上司の立場からすると、とくに入社一〇年くらいたった人が、一番始末が悪い。同じ分野の仕事を続けていれば、それなりに業務に習熟していきます。すると、「この分野については俺が一番だ」とか、「俺は何でも知っている」という気持ちになるのです。ついでに周りが皆、バカに見えてくる。実際、現場のことをよく知っているのは、こうした一〇年社員であることが多いのですから仕方のない話かもしれません。
私の場合、入社当時から始末が悪かった。相当に鼻っ柱の強い新入社員でしたから、「なんだ、あいつは」と思われることもしばしばだったのではないかと思います。名古屋郊外の田舎で育ち、言葉遣いやマナーも知りませんでした。背広は一着だけしか持っていませんでしたし、髪はボサボサで、およそ世間のイメージする商社マンになるまじき姿です。入社後、しばらくしてから上司から「ポマードくらいつけてこい」と言われてことがありましたが、「なんでそんなものをつけなきゃいけないんだ」と反発していました。
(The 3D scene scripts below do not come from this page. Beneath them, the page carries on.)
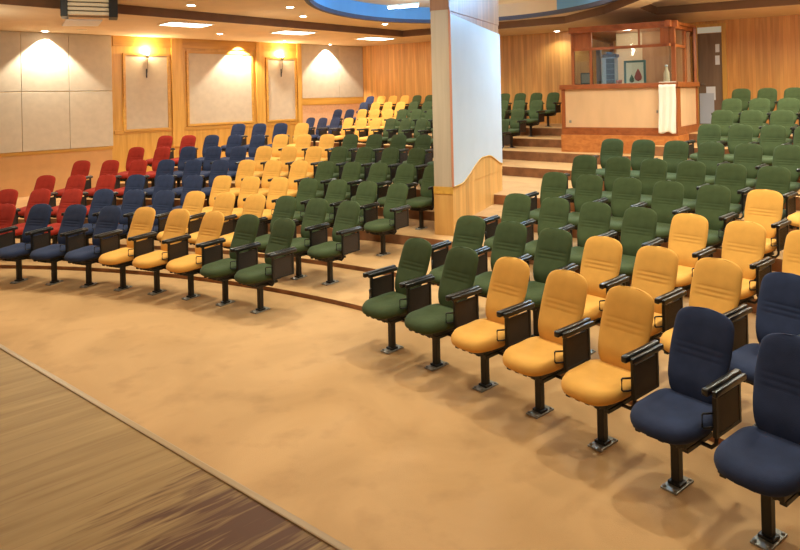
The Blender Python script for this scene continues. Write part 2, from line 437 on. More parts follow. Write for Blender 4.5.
# sconces
def sconce(s, z, label):
    r = empty('wall_lamp', (L0.x + UL.x * s, L0.y + UL.y * s, 0), RL)
    b = bmesh.new(); box(b, -.018, .018, -.055, -.04, z - .66, z - .40, .004); build('wall_plate', b, M_BLACK, r)
    b = bmesh.new(); tube(b, [(0, -.05, z - .58), (0, -.11, z - .5), (0, -.14, z - .36), (0, -.14, z - .1)], .005); build('stem', b, M_BLACK, r, True)
    b = bmesh.new(); lathe(b, [(.012, -.1), (.035, -.09), (.05, -.05), (.055, -.02), (.05, -.02), (.045, -.05), (.0, -.07)], M=Matrix.Translation((0, -.14, z))); build('cup', b, M_STEEL, r, True)
    b = bmesh.new(); lathe(b, [(0, -.04), (.03, -.02), (.042, .02), (.03, .06), (0, .075)], M=Matrix.Translation((0, -.14, z))); build('bulb', b, M_LAMPW, r, True)
    tag(r, label, 'lamp', 'small wall lamps')
    p = L0 + UL * s + NL * .15
    return (p.x, p.y, z + .14)
LIGHTS = []
LIGHTS.append(('P', sconce(3.62, 3.70, 'small wall lamp on the tall panel nearest the white tiles'), 60))
LIGHTS.append(('P', sconce(8.12, 3.74, 'small wall lamp on the narrow panel beyond the wide panel'), 60))

# back wall
wb = lbox('wall_back', -.2, BACK_LEN + .2, -.2, ZR + .5, -.2, 0, M_BACKW, bev=0, base=K, rz=RB)
tag(wb, 'orange plank back wall', 'wall', kind='structure')
wr = bmesh.new(); box(wr, 0, .2, -22, 0, -.2, ZR + .5); o = build('wall_right', wr, M_BACKW, loc=(KR.x, KR.y, 0)); tag(o, 'plank right wall outside the picture', 'wall', kind='structure')

# door in the back wall
d = empty('door_1', (K.x, K.y, 0), RB); tag(d, 'dark door with notices beside the control booth', 'door', kind='structure')
lbox('door_leaf', 11.48, 12.08, 1.39, 3.88, .004, .05, M_DOOR, d)
lbox('door_glow_panel', 11.50, 11.86, 1.42, 2.25, .05, .058, mat('pale_door_glow', srgb(196, 204, 218), rough=.5, metal=.1), d, .002)  # bluish light at the door put into a pale added panel
b = bmesh.new(); box(b, 12.08, 12.19, -.1, 0, 1.39, 4.14, .006); box(b, 11.40, 11.48, -.1, 0, 1.39, 4.14, .006); box(b, 11.48, 12.08, -.09, 0, 4.06, 4.14, .004)
build('door_frame', b, M_GOLD, d)
lbox('transom_window', 11.48, 12.08, 3.9, 4.06, .01, .04, M_LIT, d, .002)
b = bmesh.new(); tube(b, [(11.55, -.05, 2.5), (11.55, -.1, 2.5), (11.66, -.1, 2.5)], .012); build('door_handle', b, M_STEEL, d, True)
for nm, s0, s1, z0, z1, lab in (('notice', 11.67, 11.90, 2.06, 2.43, 'white paper notice at chest height on the dark door'), ('notice', 11.92, 12.02, 3.36, 3.58, 'small pale notice high on the dark door'), ('notice', 11.91, 12.02, 3.02, 3.27, 'small pale notice below the highest one on the door')):
    tag(lbox(nm, s0, s1, z0, z1, .051, .056, M_PAPER, bev=.001, base=K, rz=RB), lab, 'notice')

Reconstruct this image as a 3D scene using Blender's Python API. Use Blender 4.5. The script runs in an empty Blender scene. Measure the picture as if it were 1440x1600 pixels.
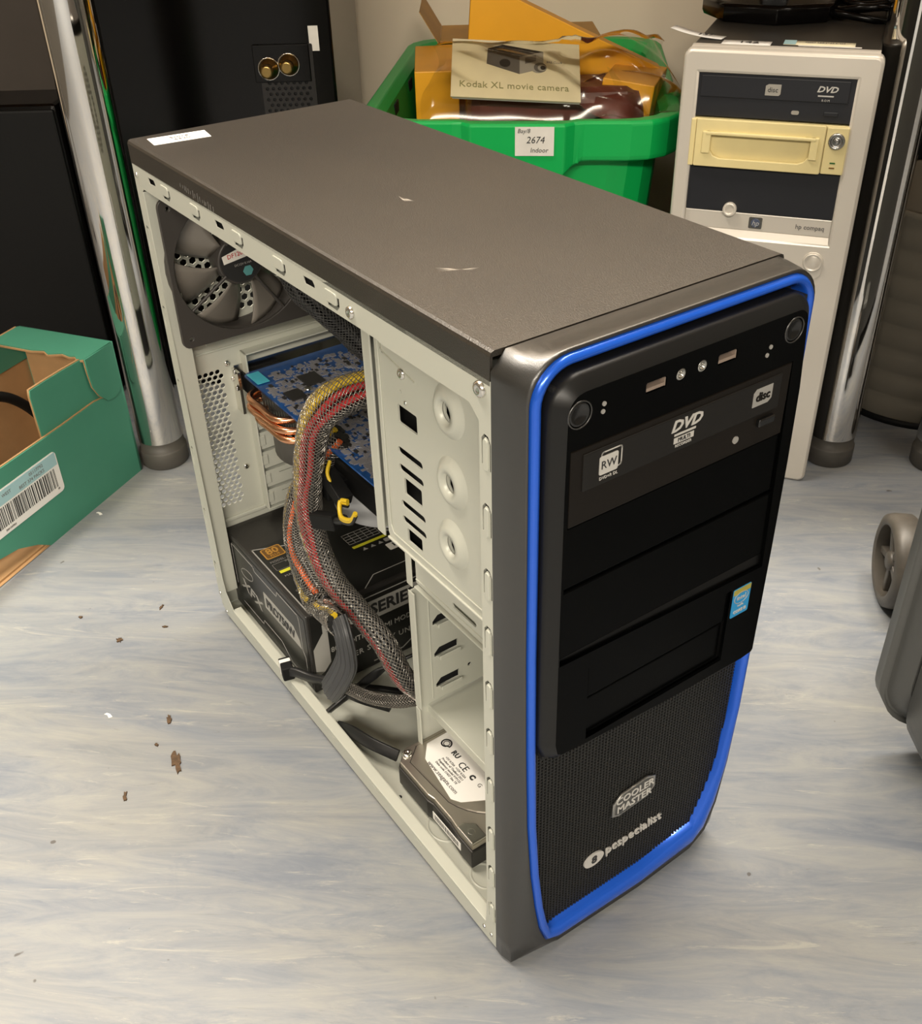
import bpy, bmesh, math, random
from mathutils import Vector, Matrix
random.seed(7)
C = bpy.context.scene.collection
sc = bpy.context.scene
pi = math.pi
# ---------------------------------------------------------------- camera
cam = bpy.data.cameras.new('camera'); co = bpy.data.objects.new('camera', cam); C.objects.link(co)
R = Matrix(((0.5740, 0.8185, -0.0249), (0.4532, -0.3429, -0.8228), (-0.6820, 0.4610, -0.5678)))
rt, dn, fw = R[0], R[1], R[2]
co.matrix_world = Matrix(((rt[0], -dn[0], -fw[0], 0.7746), (rt[1], -dn[1], -fw[1], -0.2393), (rt[2], -dn[2], -fw[2], 0.6432), (0, 0, 0, 1)))
cam.sensor_fit = 'HORIZONTAL'; cam.sensor_width = 36; cam.lens = 36 * 1606.2 / 1440; cam.clip_start = 0.01
sc.camera = co
# the room frame: u runs along the desk front to the right, v goes back to the wall
ROT = math.radians(54.955)
def uvw(u, v, z=0):
    return Vector((0.7746 + u*0.5742 - v*0.8187, -0.2393 + u*0.8187 + v*0.5742, z))
# ---------------------------------------------------------------- world, lights, exposure
w = bpy.data.worlds.new('world'); sc.world = w; w.use_nodes = True
w.node_tree.nodes['Background'].inputs[0].default_value = (1.0, 0.93, 0.84, 1)
w.node_tree.nodes['Background'].inputs[1].default_value = 0.05
LIGHTS = [(-0.95, 0.75, 2.45, 0.3, 0.9, 34), (0.75, 0.7, 2.45, 0.3, 0.9, 12), (-0.3, -3.1, 2.45, 2.6, 0.5, 215), (0.1, 1.2, 2.45, 1.8, 0.22, 60)]  # first two hang overhead; the last two are unseen fills added for brightness
for lu, lv, lz, sx, sy, pw in LIGHTS:
    l = bpy.data.lights.new('overhead_and_fill_light', 'AREA'); l.shape = 'RECTANGLE'; l.size = sx; l.size_y = sy; l.energy = pw
    l.color = (1.0, 0.915, 0.79)
    o = bpy.data.objects.new('overhead_and_fill_lamp', l); C.objects.link(o); o.location = uvw(lu, lv, lz); o.rotation_euler = (0, 0, ROT)
sc.view_settings.view_transform = 'Standard'; sc.view_settings.look = 'None'; sc.view_settings.gamma = 1
sc.view_settings.use_curve_mapping = False
sc.view_settings.exposure = 0.50
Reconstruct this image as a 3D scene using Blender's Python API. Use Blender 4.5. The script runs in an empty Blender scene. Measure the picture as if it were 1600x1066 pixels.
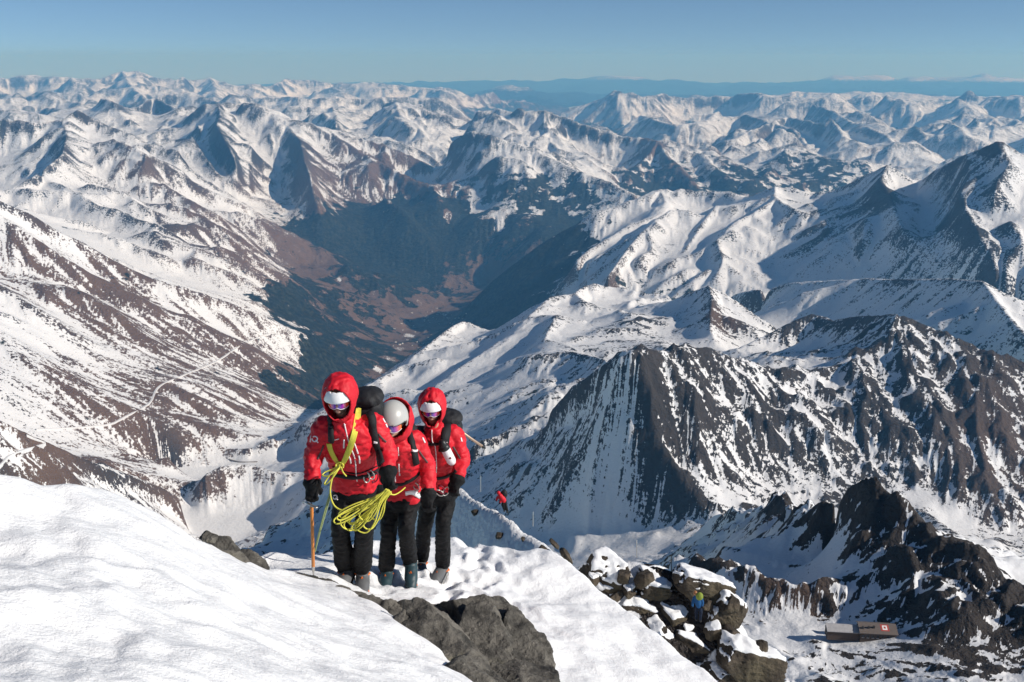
import bpy, bmesh, math, random, time
import numpy as np
from mathutils import Vector, Matrix
from mathutils.bvhtree import BVHTree
T0 = time.time()
R = math.radians
scene = bpy.context.scene
COL = scene.collection

# ------------------------------------------------------------------ camera
F, PITCH, CX, CY = 1555.0, R(15.9), 800.0, 533.0      # focal length in photo pixels, downward pitch
cam_d = bpy.data.cameras.new('camera')
cam_d.sensor_width = 36.0
cam_d.lens = F / 1600.0 * 36.0
cam_d.clip_start = 0.1
cam_d.clip_end = 400000.0
cam = bpy.data.objects.new('camera', cam_d)
COL.objects.link(cam)
cam.location = (0, 0, 0)
cam.rotation_euler = (math.pi / 2 - PITCH, 0, 0)
scene.camera = cam

# ------------------------------------------------------------------ sky and sun
SUN_AZ, SUN_EL = R(104), R(31)      # clockwise from the view direction, above the horizon
world = bpy.data.worlds.new('World')
scene.world = world
world.use_nodes = True
wn = world.node_tree
bg = wn.nodes['Background']
sky = wn.nodes.new('ShaderNodeTexSky')
sky.sky_type = 'NISHITA'
sky.sun_disc = False
sky.sun_elevation = SUN_EL
sky.sun_rotation = SUN_AZ
sky.altitude = 3700
sky.air_density = 1.0
sky.dust_density = 0.0
sky.ozone_density = 2.0
bg.inputs['Strength'].default_value = 0.075
# the visible horizon lies below eye level (curved earth), so the sky runs on a little below it
geo_w = wn.nodes.new('ShaderNodeTexCoord')
sx = wn.nodes.new('ShaderNodeSeparateXYZ'); cx_ = wn.nodes.new('ShaderNodeCombineXYZ')
mz = wn.nodes.new('ShaderNodeMath'); mz.operation = 'MULTIPLY_ADD'; mz.inputs[1].default_value = 0.95; mz.inputs[2].default_value = 0.045
mm = wn.nodes.new('ShaderNodeMath'); mm.operation = 'MAXIMUM'; mm.inputs[1].default_value = 0.012
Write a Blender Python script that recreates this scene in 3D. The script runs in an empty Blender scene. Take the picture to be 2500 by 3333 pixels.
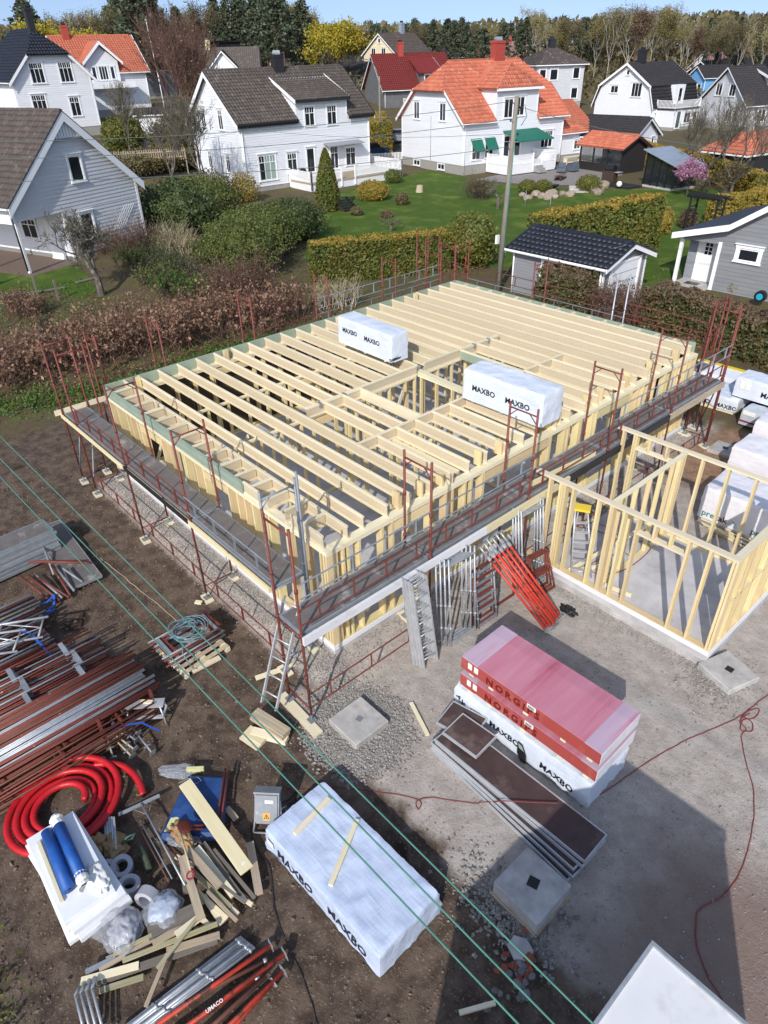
import bpy, bmesh, math, random
from mathutils import Vector, Matrix, noise as mnoise
random.seed(11)
R = math.radians
scene = bpy.context.scene
COL = scene.collection
# ------------------------------------------------------------------ camera
CAM = Vector((17.91, -6.73, 10.41))
PITCH, ROLL, YAW = 0.59538, -0.02754, -0.85107
FPX = 2216.4                                    # focal length in photograph pixels (2500 x 3333)
def _ab(w):                                     # camera-heading frame -> site frame (x along the joists, y along the long wall)
    c, s = math.cos(YAW), math.sin(YAW)
    return Vector((w[0]*c + w[1]*s, -w[0]*s + w[1]*c, w[2]))
_rt = Vector((1, 0, 0)); _fw = Vector((0, math.cos(PITCH), -math.sin(PITCH))); _up = _rt.cross(_fw)
C_R = _ab(_rt*math.cos(ROLL) + _up*math.sin(ROLL)); C_U = _ab(_up*math.cos(ROLL) - _rt*math.sin(ROLL)); C_F = _ab(_fw)
cd = bpy.data.cameras.new('camera'); cam = bpy.data.objects.new('camera', cd); COL.objects.link(cam)
cd.sensor_fit = 'VERTICAL'; cd.sensor_height = 36; cd.lens = 36*FPX/3333; cd.clip_start = 0.1; cd.clip_end = 3000
m = Matrix((C_R, C_U, -C_F)).transposed().to_4x4(); m.translation = CAM; cam.matrix_world = m
scene.camera = cam
def at(px, py, z=0.0):                          # the point of the level plane z seen at (px, py) of the 1659 x 2212 view
    x, y = px*2500/1659, py*2500/1659
    d = C_F + C_R*((x-1250)/FPX) - C_U*((y-1666.5)/FPX)
    return CAM + d*((z-CAM.z)/d.z)
# ------------------------------------------------------------------ sky, sun, exposure
SUN_TO = Vector((0.5192, -0.8546, 0.0)); SUN_EL = R(35.0)
world = bpy.data.worlds.new('World'); scene.world = world; world.use_nodes = True
wn = world.node_tree; bgn = wn.nodes['Background']
sky = wn.nodes.new('ShaderNodeTexSky'); sky.sky_type = 'NISHITA'; sky.sun_disc = False
sky.sun_elevation = SUN_EL; sky.sun_rotation = math.atan2(SUN_TO.x, SUN_TO.y)
sky.air_density = 1.0; sky.dust_density = 1.0; sky.ozone_density = 1.2; sky.altitude = 100
wtc = wn.nodes.new('ShaderNodeTexCoord'); lift = wn.nodes.new('ShaderNodeVectorMath'); lift.operation = 'ADD'; lift.inputs[1].default_value = (0, 0, 0.27)   # clear blue down to the tree tops
nrm_ = wn.nodes.new('ShaderNodeVectorMath'); nrm_.operation = 'NORMALIZE'; wn.links.new(wtc.outputs['Generated'], lift.inputs[0]); wn.links.new(lift.outputs[0], nrm_.inputs[0]); wn.links.new(nrm_.outputs[0], sky.inputs[0])
hsv = wn.nodes.new('ShaderNodeHueSaturation'); hsv.inputs['Saturation'].default_value = 0.88; wn.links.new(sky.outputs[0], hsv.inputs['Color']); wn.links.new(hsv.outputs[0], bgn.inputs[0]); bgn.inputs[1].default_value = 0.17
sd = bpy.data.lights.new('sun', 'SUN'); sd.energy = 3.2; sd.angle = R(0.55); sd.color = (1, 0.955, 0.895)
sun = bpy.data.objects.new('sun', sd); COL.objects.link(sun)
sdir = SUN_TO*math.cos(SUN_EL) + Vector((0, 0, math.sin(SUN_EL)))
sun.rotation_euler = sdir.to_track_quat('Z', 'Y').to_euler(); sun.location = (0, 0, 60)
vs = scene.view_settings; vs.view_transform = 'Standard'; vs.look = 'None'; vs.gamma = 1; vs.exposure = 0.3
scene.cycles.max_bounces = 6; scene.cycles.diffuse_bounces = 3; scene.cycles.transparent_max_bounces = 12
scene.cycles.use_denoising = True
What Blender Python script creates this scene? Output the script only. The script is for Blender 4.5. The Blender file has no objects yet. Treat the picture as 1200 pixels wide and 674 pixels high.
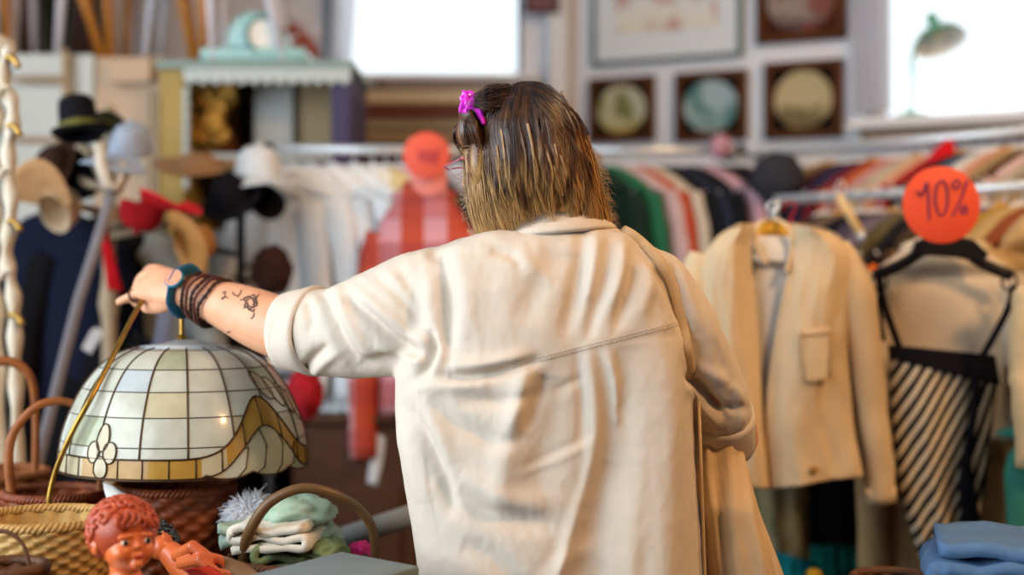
import bpy, bmesh, math, random
import numpy as np
from mathutils import Vector, Matrix, noise
from mathutils.bvhtree import BVHTree

random.seed(7)
F = 1667.0      # focal length in pixels of the 1200 px wide frame (50 mm lens)
CH = 1.38       # camera height
PI = math.pi
SC = bpy.context.scene
COL = SC.collection
WL = {}         # world location of every object (translations only)


def P(px, py, D):
    return Vector(((px - 600) * D / F, D, CH + (337 - py) * D / F))


def lin(h):
    if isinstance(h, str):
        h = h.lstrip('#')
        c = [int(h[i:i + 2], 16) / 255 for i in (0, 2, 4)]
    else:
        c = [v / 255 for v in h]
    return tuple(v / 12.92 if v <= 0.04045 else ((v + 0.055) / 1.055) ** 2.4 for v in c)


# ---------------------------------------------------------------- materials
MATS = {}


def base_mat(key):
    m = bpy.data.materials.new(key)
    m.use_nodes = True
    nt = m.node_tree
    b = nt.nodes['Principled BSDF']
    return m, nt, b


def N(nt, typ, **kw):
    n = nt.nodes.new(typ)
    for k, v in kw.items():
        setattr(n, k, v)
    return n


def mixc(nt, fac, a, b):
    n = nt.nodes.new('ShaderNodeMix')
    n.data_type = 'RGBA'
    for k, v in ((0, fac), (6, a), (7, b)):
        sock = n.inputs[k]
        if hasattr(v, 'node'):
            nt.links.new(v, sock)
        elif k == 0:
            sock.default_value = v
        else:
            sock.default_value = (*v[:3], 1)
    return n.outputs[2]


def M(key, col, rough=0.8, metal=0.0, var=0.12, nscale=30, bump=0.15, bscale=250, sheen=0.0, spec=0.3, coat=0.0, col2=None, stretch=None, transl=0.0):
    """A procedural material: base colour with noise variation and a fine bump."""
    if key in MATS:
        return MATS[key]
    m, nt, b = base_mat(key)
    c = lin(col)
    c2 = lin(col2) if col2 else tuple(v * (1 - 2.2 * var) for v in c)
    c1 = c if col2 else tuple(min(1, v * (1 + var)) for v in c)
    tc = N(nt, 'ShaderNodeTexCoord')
    src = tc.outputs['Object']
    if stretch:
        mp = N(nt, 'ShaderNodeMapping')
        mp.inputs['Scale'].default_value = stretch
        nt.links.new(src, mp.inputs['Vector'])
        src = mp.outputs['Vector']
    nz = N(nt, 'ShaderNodeTexNoise')
    nz.inputs['Scale'].default_value = nscale
    nz.inputs['Detail'].default_value = 4
    nt.links.new(src, nz.inputs['Vector'])
    nt.links.new(mixc(nt, nz.outputs['Fac'], c1, c2), b.inputs['Base Color'])
    if bump:
        n2 = N(nt, 'ShaderNodeTexNoise')
        n2.inputs['Scale'].default_value = bscale
        n2.inputs['Detail'].default_value = 2
        nt.links.new(src, n2.inputs['Vector'])
        bp = N(nt, 'ShaderNodeBump')
        bp.inputs['Strength'].default_value = bump
        bp.inputs['Distance'].default_value = 0.002
        nt.links.new(n2.outputs['Fac'], bp.inputs['Height'])
        nt.links.new(bp.outputs['Normal'], b.inputs['Normal'])
    b.inputs['Roughness'].default_value = rough
    b.inputs['Metallic'].default_value = metal
    b.inputs['Specular IOR Level'].default_value = spec
    if sheen:
        b.inputs['Sheen Weight'].default_value = sheen
    if coat:
        b.inputs['Coat Weight'].default_value = coat
    if transl:
        out = nt.nodes['Material Output']
        tr = N(nt, 'ShaderNodeBsdfTranslucent')
        nt.links.new(b.inputs['Base Color'].links[0].from_socket, tr.inputs['Color'])
        ms = N(nt, 'ShaderNodeMixShader')
        ms.inputs[0].default_value = transl
        nt.links.new(b.outputs[0], ms.inputs[1])
        nt.links.new(tr.outputs[0], ms.inputs[2])
        nt.links.new(ms.outputs[0], out.inputs['Surface'])
    MATS[key] = m
    return m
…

「丹羽君、君は自分の能力を自分で評価しているようだけど、自分の能力は他人が評価するもんあんだ。自分でしちゃいけないよ」
私はこの言葉に、ものすごくショックを受けました。頭がガーンと殴られたような衝撃だった。
そのうちに、彼が言っていた言葉の意味がわかるようになりました。会社においては、自分の評価など何の足しにもならないのです。
付け加えて言えば、会社における評価の基準とは何かというと、私は「周りからどれだけ必要とされるか」だと思っています。「この人だから任せよう」とか、「あなたがいないと困る」といった具合に、周囲から必要とされる人間になることです。自分で自分の能力が高いと評価しているうちは、まだまだなのです。